Hollywood ataca la libertad creativa. Su propuesta significará, a la larga, la muerte del cine como arte. Si ya cuesta recordar una película galardonada con el Óscar en los últimos diez años, es fácil imaginar lo que será premiado a partir de 2024: filmes planos, carentes de la ambigüedad moral que define a cualquier gran obra artística, concebidos para un público educado en un pensamiento único y por tanto totalitario y fascista (pero de un fascismo de muy buen rollo, enormemente empático y resiliente).
De Estados Unidos sólo llegan malas noticias. El país que hizo grande el cine en el siglo pasado quiere reducirlo a escombros en nombre del puritanismo, convirtiéndolo en una papilla insulsa para espectadores pusilánimes.
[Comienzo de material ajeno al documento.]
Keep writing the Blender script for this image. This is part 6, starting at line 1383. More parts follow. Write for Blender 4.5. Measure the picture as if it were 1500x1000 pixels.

Como todo lo malo de EE. UU. —con sus universidades a la cabeza— acaba llegando a España antes o después, hay que prepararse para que los organizadores de los Goya imiten a sus colegas norteamericanos e impongan unas condiciones similares para optar a sus premios. Almodóvar lo tendrá muy fácil, y Leticia Dolera también, siempre que se preocupe en hacerles test de embarazo a sus actrices para no despedirlas.
¿Qué hacer ante el giro siniestro que toma la cultura en Occidente? Sólo se me ocurre la posibilidad de una isla y vivir como un exiliado interior; acabar viendo de nuevo Centauros del desierto, Master and Commander (todos los actores son hombres, ¡qué inmenso error!) y El último tango en París. Esta última ya no podremos ir a verla a Perpignan porque la censura progresista prohibirá los excesos de Brando con la mantequilla. Nos conformaremos con revivir esas películas en casa, con las persianas bajadas para que ninguna vieja del visillo nos denuncie a la fiscalía de buenas costumbres de doña Lola Delgado, la misma que protagoniza escapadas de amor a Roma con su amigo Baltasar.